Kita hanya bertemu setahun sekali, karena letak pesantrenku yang sangat jauh dari pulau kecil kami. Aku selalu berharap ia mau mengikuti langkahku, menutup aurat. Aku tak pernah sekalipun mengingatkannya, aku hanya tetap istiqomah mengenakan jilbabku. Aku juga tetap menyayanginya, mencoba membantu apabila ia sesekali menceritakan masalahnya. Aku memahami dirinya, aku tahu sepak terjang dan perjuangan hidupnya yang tak ringan, aku tahu ini hanya soal waktu. Aku tak perlu berceramah padanya, cukuplah aku perlihatkan keteguhanku berjilbab.
Sekarang, aku menjalani semester dua di Kota Bogor, dan ia harus banting tulang di pulau sana, Tanjung Pinang. Keadaan mengubur mimpinya untuk mengecap bangku perkuliahan.
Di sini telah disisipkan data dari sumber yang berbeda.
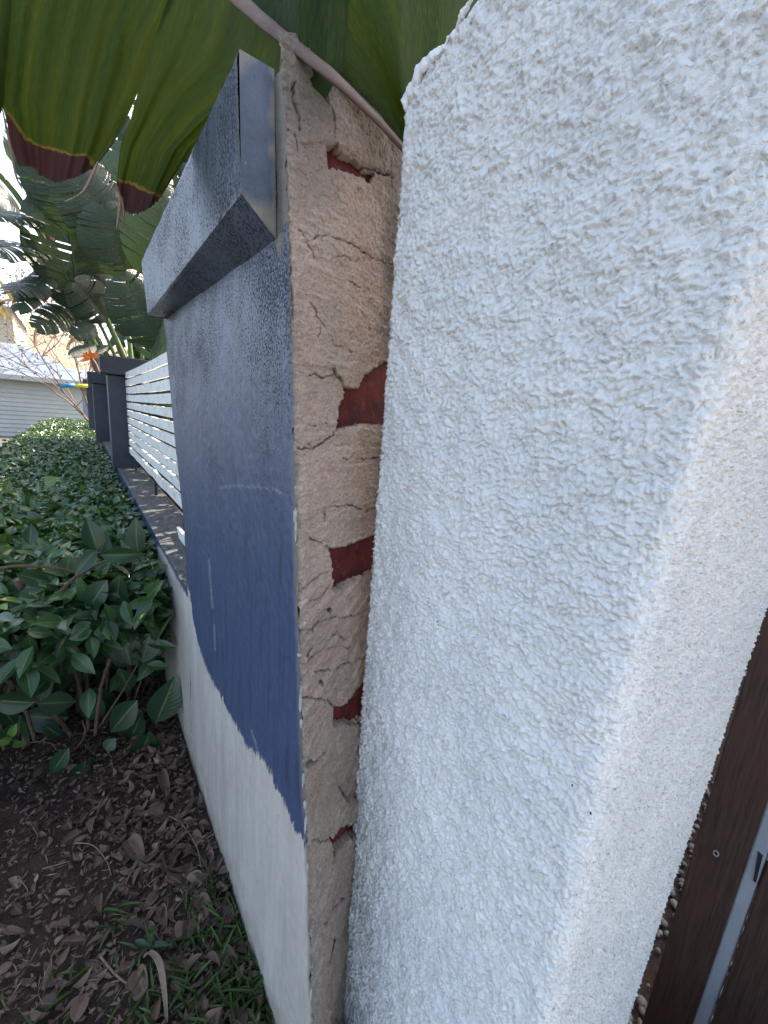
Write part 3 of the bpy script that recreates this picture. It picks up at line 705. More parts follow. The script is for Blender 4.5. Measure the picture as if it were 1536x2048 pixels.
# ------------------------------------------------------------------ white stucco gate pier
def pier():
    x1, yB, yD, xC, r = .486, .682, .160, 1.165, .024
    Z = np.unique(np.r_[np.linspace(ZG2-.04, -1.45, 60), np.linspace(-1.45, -.5, 500), np.linspace(-.5, .50, 680), np.linspace(.50, .62, 70)])
    prof = []
    for y in np.linspace(yB-.006, yD+r, 330): prof.append((x1, y))
    for a in np.linspace(0, math.pi/2, 22)[1:]: prof.append((x1+r-r*math.cos(a), yD+r-r*math.sin(a)))
    for x in np.linspace(x1+r, xC-.006, 230)[1:]: prof.append((x, yD))
    prof += [(xC-.002, yD+.002), (xC, yD+.008)]
    for y in np.linspace(yD+.008, yB, 12)[1:]: prof.append((xC, y))
    for x in np.linspace(xC, x1+.006, 16)[1:]: prof.append((x, yB))
    prof += [(x1+.0015, yB-.0015)]
    A = np.array(prof); n = len(A)
    cen = np.array([(x1+xC)/2, (yB+yD)/2])
    V = []
    # height of the top arris along the face: steps down towards the far corner
    ztop = lambda y, x: np.interp(y, [.547, .569, .60, .642, .673, .69], [.600, .585, .579, .584, .574, .545]) if x < .6 else .60
    topz = np.array([float(ztop(y, x)) for x, y in A])
    topz += .004*np.array([noise.noise(Vector((x*40, y*40, 3))) for x, y in A])
    # lean of the C edge: measured x shrinks a little with depth
    for z in Z:
        s = (z-Z[0])/(Z[-1]-Z[0]); zz = Z[0]+(topz-Z[0])*s
        B = A.copy()
        lean = np.interp(zz, [-1.56, -1.378, -1.091, -.728, -.4, .2], [.96, .984, 1.025, 1.111, 1.165, 1.20])
        k = np.clip((B[:, 0]-x1)/(xC-x1), 0, 1)
        B[:, 0] = x1+(lean-x1)*k
        yy = np.interp(zz, [-1.6, -.5, -.29, -.033, .2], [.163, .166, .163, .150, .130])
        kb = np.clip((yB-B[:, 1])/(yB-yD), 0, 1); B[:, 1] = yB+(yy-yB)*kb
        # rounded top shoulder
        dtop = np.clip((.024-(topz-zz))/.024, 0, 1); sh = .022*(1-np.sqrt(np.clip(1-dtop**2, 0, 1)))
        dirv = cen-B; dirv /= np.linalg.norm(dirv, axis=1)[:, None]
        nrm = np.where((np.arange(n) < 331)[:, None], np.array([[1., 0]]), dirv)
        B = B+nrm*sh[:, None]
        V.append(np.column_stack([B, zz]))
    V = np.concatenate(V)
    fx = (V[:, 0] < .55)
    L = np.r_[0, np.cumsum(np.linalg.norm(np.diff(A, axis=0), axis=1))]; sc_ = np.tile(L, len(Z)); zc = V[:, 2]
    TW = np.roll(A, -1, 0)-np.roll(A, 1, 0); NR = np.column_stack([TW[:, 1], -TW[:, 0]]); NR /= np.linalg.norm(NR, axis=1)[:, None]; NR = np.tile(NR, (len(Z), 1))
    wx = sc_+.006*pn(sc_, zc, 38, 1)+.002*pn(sc_, zc, 110, 2); wz = zc+.006*pn(sc_, zc, 38, 3)+.002*pn(sc_, zc, 110, 4)
    c1 = 1-np.clip(vor(wx, wz, 96, 5), 0, 1)**1.6; c2 = 1-np.clip(vor(wx, wz, 165, 6), 0, 1)**1.5
    keep1 = np.clip(.55+1.1*pn(sc_, zc, 30, 7), 0, 1); bil = np.abs(pn(wx, wz, 84, 8))**.7
    H = .0024*c1*keep1+.0012*c2+.0020*bil+.0005*pn(wx, wz, 230, 9)+.0016*pn(sc_, zc, 9, 10)
    c3 = 1-np.clip(vor(wx, wz, 185, 11), 0, 1)**1.5
    Hf = 2.5*(.0011*c3+.0008*np.abs(pn(wx, wz, 120, 12))+.0005*pn(wx, wz, 260, 13))
    tf = np.clip((sc_-L[332]-.004)/.03, 0, 1); Hh = H*(1-tf)+Hf*tf
    sgn = np.sign((NR[:1]@(np.array([[-1., 0]]).T))[0, 0]) or 1
    V[:, :2] += sgn*NR*(2.7*(Hh-.0034*(1-tf)-.003*tf)[:, None])
    top = V[:, 2] > .52
    V[top, 0] += .004*nz(V[top], 60, 66, 3); V[top, 2] += .006*nz(V[top], 45, 67, 3)*np.clip((V[top, 2]-.53)/.03, 0, 1)
    nz_ = len(Z)
    J, I = np.meshgrid(np.arange(nz_-1), np.arange(n), indexing='ij'); I2 = (I+1) % n
    F = np.stack([J*n+I, (J+1)*n+I, (J+1)*n+I2, J*n+I2], -1).reshape(-1, 4)
    top_c = len(V); last = (nz_-1)*n+np.arange(n); V = np.vstack([V, V[last].mean(0)])
    F = np.vstack([F, np.stack([last, np.full(n, top_c), np.full(n, top_c), np.roll(last, -1)], -1)]) if False else F
    o = fastmesh('stucco_wall', V[:-1], F, MAT['white'])
    lid = mesh('wall_top', V[last], [tuple(range(n))[::-1]], MAT['white']); lid.parent = o
    tag(o, 'thick white textured stucco wall end filling the right side, rough broken top edge', 'wall')
    mb = MB()
    for (x, y, s) in ((875, 1243, 2.6), (877, 1250, 2.0), (732, 1482, 1.5), (1145, 1570, 2.5), (1182, 1626, 3), (1120, 640, 1.5), (788, 1780, 1.4)):
        p = at(x, y, 0, .4838); q = s*.0006
        V = [(p[0]-.0008, p[1]-q, p[2]-q*.4), (p[0]-.0008, p[1]+q*.3, p[2]-q*1.3), (p[0]-.0008, p[1]+q, p[2]+q*.5), (p[0]-.0008, p[1]-q*.2, p[2]+q*1.4),
             (p[0]+.001, p[1], p[2])]
        mb.add(V, [(0, 1, 2, 3), (0, 4, 1), (1, 4, 2), (2, 4, 3), (3, 4, 0)])
    f = mb.obj('dirt_fleck', MAT['flake']); f.parent = o
    path = spline([at(x, y, 0, x1-.001) for x, y in ((808, 208), (822, 172), (838, 142), (862, 112), (885, 93), (905, 62), (920, 34), (938, -4), (960, -60))], 90)
    V = []
    for i, p in enumerate(path):
        p = p+np.array([.002, 0, -.001]); rr_ = max(.0015, .0045+.006*noise.noise(Vector(p)*22)+.003*noise.noise(Vector(p)*70))
        for k in range(12):
            a = 2*math.pi*k/12; q = p+np.array([math.cos(a)*rr_*.9, 0, math.sin(a)*rr_*1.5]); V.append(q+.0035*np.array(noise.noise_vector(Vector(q)*90))+.0022*np.array(noise.noise_vector(Vector(q)*260)))
    F = [(12*i+k, 12*i+(k+1) % 12, 12*i+12+(k+1) % 12, 12*i+12+k) for i in range(89) for k in range(12)]+[tuple(range(12))[::-1], tuple(89*12+k for k in range(12))]
    e = mesh('broken_rim', V, F, MAT['rim'], smooth=True); e.parent = o; e['label'] = 'pale rough broken top edge'
pier()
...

Terakhir kita bertemu Juni 2012 lalu, ia mengantarkanku ke dermaga. Melambai tangan saat boat yang kutumpangi menuju tengah laut. Ia memakai jilbab ketika itu, aku bahagia sekali, karena itu artinya ada cahaya dan keinginannya untuk berjilbab.
Kemaren malam, 26 Mei 2013, ia mengirim pesan singkat (sms), memintaku untuk membelikannya buku-buku. Nanti ia akan mengganti uangnya dengan cara dititipkan lewat kakaknya yang pulang ke pulau kecil kami, lebaran nanti. Ia sendiri tidak bisa pulang, tidak mendapat cuti kerja. Aku tahu itu pasti berat baginya, tapi seperti ceritaku dulu, ia adalah wanita tertegar yang pernah kukenal.
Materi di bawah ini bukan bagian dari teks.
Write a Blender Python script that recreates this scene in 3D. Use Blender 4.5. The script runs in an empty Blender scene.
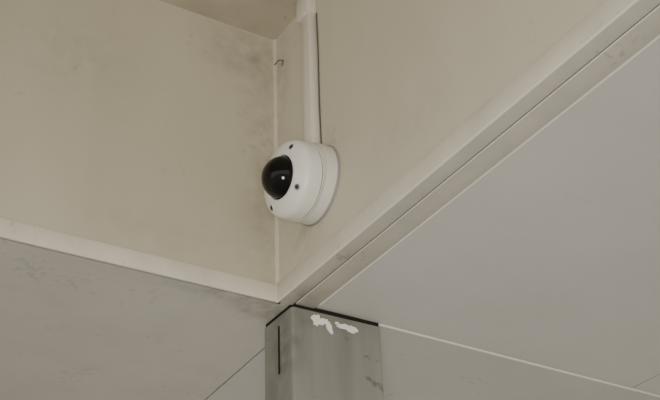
import bpy, bmesh, math, random
from mathutils import Vector, Matrix
random.seed(4)
S=bpy.context.scene

# ---------------------------------------------------------------- materials
def mat(name, base, dark, rough=.6, scale=6.0, streak=0.35, speck=0.0, speck_scale=60, spec=.3, blotch=None, bump=.05, metal=0):
    m=bpy.data.materials.new(name); m.use_nodes=True
    nt=m.node_tree; N=nt.nodes; L=nt.links
    bs=N["Principled BSDF"]; bs.inputs["Roughness"].default_value=rough
    bs.inputs["Specular IOR Level"].default_value=spec; bs.inputs["Metallic"].default_value=metal
    g=N.new("ShaderNodeNewGeometry")
    mp=N.new("ShaderNodeMapping"); mp.inputs["Scale"].default_value=(1,1,streak)
    L.new(g.outputs["Position"],mp.inputs["Vector"])
    n=N.new("ShaderNodeTexNoise"); n.inputs["Scale"].default_value=scale; n.inputs["Detail"].default_value=6; n.inputs["Roughness"].default_value=.6
    L.new(mp.outputs[0],n.inputs["Vector"])
    r=N.new("ShaderNodeValToRGB"); r.color_ramp.elements[0].position=.3; r.color_ramp.elements[1].position=.68
    r.color_ramp.elements[0].color=(*dark,1); r.color_ramp.elements[1].color=(*base,1)
    L.new(n.outputs["Fac"],r.inputs[0])
    col=r.outputs[0]
    def overlay(fac_socket,color,c_in):
        mx=N.new("ShaderNodeMix"); mx.data_type='RGBA'
        L.new(fac_socket,mx.inputs[0]); L.new(c_in,mx.inputs[6]); mx.inputs[7].default_value=(*color,1)
        return mx.outputs[2]
    if speck>0:
        n2=N.new("ShaderNodeTexNoise"); n2.inputs["Scale"].default_value=speck_scale; n2.inputs["Detail"].default_value=3
        L.new(g.outputs["Position"],n2.inputs["Vector"])
        n3=N.new("ShaderNodeTexNoise"); n3.inputs["Scale"].default_value=7; n3.inputs["Detail"].default_value=2
        L.new(g.outputs["Position"],n3.inputs["Vector"])
        mu=N.new("ShaderNodeMath"); mu.operation='MULTIPLY'; L.new(n2.outputs["Fac"],mu.inputs[0]); L.new(n3.outputs["Fac"],mu.inputs[1])
        mr=N.new("ShaderNodeMapRange"); mr.inputs["From Min"].default_value=.36; mr.inputs["From Max"].default_value=.44
        mr.inputs["To Max"].default_value=speck
        L.new(mu.outputs[0],mr.inputs["Value"])
        col=overlay(mr.outputs[0],tuple(c*.35 for c in dark),col)
    for (ctr,rad,strength) in (blotch or []):
        vs=N.new("ShaderNodeVectorMath"); vs.operation='SUBTRACT'; L.new(g.outputs["Position"],vs.inputs[0]); vs.inputs[1].default_value=ctr
        vd=N.new("ShaderNodeVectorMath"); vd.operation='DIVIDE'; L.new(vs.outputs[0],vd.inputs[0]); vd.inputs[1].default_value=rad
        ln=N.new("ShaderNodeVectorMath"); ln.operation='LENGTH'; L.new(vd.outputs[0],ln.inputs[0])
        mr=N.new("ShaderNodeMapRange"); mr.inputs["From Min"].default_value=1; mr.inputs["From Max"].default_value=0; mr.inputs["To Max"].default_value=strength
        mr.interpolation_type='SMOOTHSTEP'
        L.new(ln.outputs["Value"],mr.inputs["Value"])
        n4=N.new("ShaderNodeTexNoise"); n4.inputs["Scale"].default_value=28; n4.inputs["Detail"].default_value=5; L.new(g.outputs["Position"],n4.inputs["Vector"])
        m2=N.new("ShaderNodeMapRange"); m2.inputs["From Min"].default_value=.30; m2.inputs["From Max"].default_value=.75; L.new(n4.outputs["Fac"],m2.inputs["Value"])
        mm=N.new("ShaderNodeMath"); mm.operation='MULTIPLY'; L.new(mr.outputs[0],mm.inputs[0]); L.new(m2.outputs[0],mm.inputs[1])
        col=overlay(mm.outputs[0],tuple(c*.4 for c in dark),col)
    L.new(col,bs.inputs["Base Color"])
    if bump:
        b=N.new("ShaderNodeBump"); b.inputs["Strength"].default_value=bump; b.inputs["Distance"].default_value=.01
        L.new(n.outputs["Fac"],b.inputs["Height"]); L.new(b.outputs[0],bs.inputs["Normal"])
    return m

def flat(name,c,rough=.5,spec=.5,metal=0,coat=0):
    m=bpy.data.materials.new(name); m.use_nodes=True; N=m.node_tree.nodes; L=m.node_tree.links
    bs=N["Principled BSDF"]; bs.inputs["Roughness"].default_value=rough
    bs.inputs["Specular IOR Level"].default_value=spec; bs.inputs["Metallic"].default_value=metal; bs.inputs["Coat Weight"].default_value=coat
    n=N.new("ShaderNodeTexNoise"); n.inputs["Scale"].default_value=40
    g=N.new("ShaderNodeTexCoord"); L.new(g.outputs["Object"],n.inputs["Vector"])
    r=N.new("ShaderNodeValToRGB"); r.color_ramp.elements[0].color=(*[x*.93 for x in c],1); r.color_ramp.elements[1].color=(*c,1)
    L.new(n.outputs["Fac"],r.inputs[0]); L.new(r.outputs[0],bs.inputs["Base Color"])
    return m

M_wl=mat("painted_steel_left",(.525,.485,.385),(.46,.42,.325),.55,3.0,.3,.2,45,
   blotch=[((-.08,0,3.46),(.18,.2,.15),.55),((-.03,0,3.25),(.10,.2,.35),.45),((-.03,0,2.95),(.10,.2,.25),.4),((-.5,0,3.3),(.3,.2,.2),.18),((-.3,0,2.9),(.3,.2,.08),.15)])
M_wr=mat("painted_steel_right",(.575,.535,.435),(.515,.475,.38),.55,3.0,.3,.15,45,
   blotch=[((0,-.03,3.4),(.2,.07,.35),.4),((0,-.12,2.9),(.2,.12,.08),.4),((0,-.55,2.95),(.2,.25,.08),.15)])
M_trim=mat("trim_paint",(.68,.64,.55),(.59,.55,.46),.45,9,1,.35,70)
M_top=mat("upper_ceiling_paint",(.48,.44,.35),(.39,.35,.275),.7,7,1,.5,40)
M_sl=mat("soffit_panel_left",(.52,.50,.45),(.465,.44,.39),.6,4,1,.2,55,
   blotch=[((-.14,.03,2.8),(.30,.07,.1),.5),((.0,.06,2.8),(.12,.08,.1),.8),((-.4,.3,2.8),(.25,.2,.1),.1)])
M_sr=mat("soffit_panel_right",(.555,.54,.51),(.515,.50,.47),.5,2.5,1,.06,55)
M_sf=mat("soffit_panel_far",(.515,.50,.47),(.465,.45,.42),.5,2.5,1,.15,55)
M_strip=mat("flange_underside",(.56,.53,.465),(.49,.46,.40),.5,8,1,.35,70,
   blotch=[((.04,-.04,2.8),(.07,.10,.1),.8),((.03,-.5,2.8),(.05,.35,.1),.25)])
M_line=flat("white_line",(.80,.78,.73),.5)
M_dark=flat("dark_gap",(.02,.018,.015),.9,.1)
M_col=mat("galvanised_column",(.31,.305,.27),(.205,.20,.172),.38,11,.10,.5,50,
   blotch=[((.1,-.01,2.77),(.2,.1,.04),.35),((.03,.03,2.7),(.06,.1,.14),.8),((.03,.06,2.4),(.03,.1,.5),.5)],spec=.5,metal=.3,bump=.02)
M_chip=flat("peeled_paint",(.85,.83,.78),.7)
M_white=flat("white_plastic",(.75,.74,.69),.38,.5)
M_base=flat("base_plastic",(.68,.66,.60),.45,.5)
M_gask_shade=flat("gasket_rim_shade",(.30,.29,.26),.6,.3)  # gasket grey, also the painted shade on the mount flange
M_cond=flat("conduit_plastic",(.65,.615,.53),.45)
M_black=flat("dome_black",(.003,.003,.0035),.09,.28)
M_lens=flat("lens_black",(.02,.02,.024),.15,.5)
M_screw=flat("steel_screw",(.18,.17,.16),.4,.5,.7)
M_ground=mat("concrete_ground",(.45,.43,.385),(.37,.35,.31),.85,1.5,1,.3,20)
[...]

Sungguh aku menangis ketika membaca sms darinya. Aku tahu ia tidak memiliki hobi membaca, apalagi yang dipesannya adalah dua buku motivasi dan satu buku islam tentang muslimah. Kenapa aku menangis? Cermatilah, dua buku motivasi? Aku menyimpulkan ia sedang dalam keadaan rapuh saat ini, terlebih beberapa waktu lalu ia menceritakan perihal kebingungannya pada masa depan dan jalan hidup yang abu. Aku bisa merasakan hal itu, sebagaimana dulu ketika kecil, aku ikutan sakit saat ia sakit dan sebaliknya. Andai kita bisa bersama.
Hal kedua yang membuatku menangis adalah buku tentang muslimah yang dipesannya. Untuk buku yang satu ini, aku akan menghadiahkan buku milikku yang berjudul 'Hijab I'm in Love' karya Oki Setiana Dewi. Semoga ia juga akan segera memahami perintah Allah pada surah Al-Ahzab ayat 59 lalu berjilbab dengan sempurna.
Malam ini aku kembali mengenang masa lalu kami, masa kecil kami. Semoga Allah memberkahimu dan memberkahiku, memberkahi keluarga kita. Amin...
Selesai ditulis pukul 12:32 dini hari.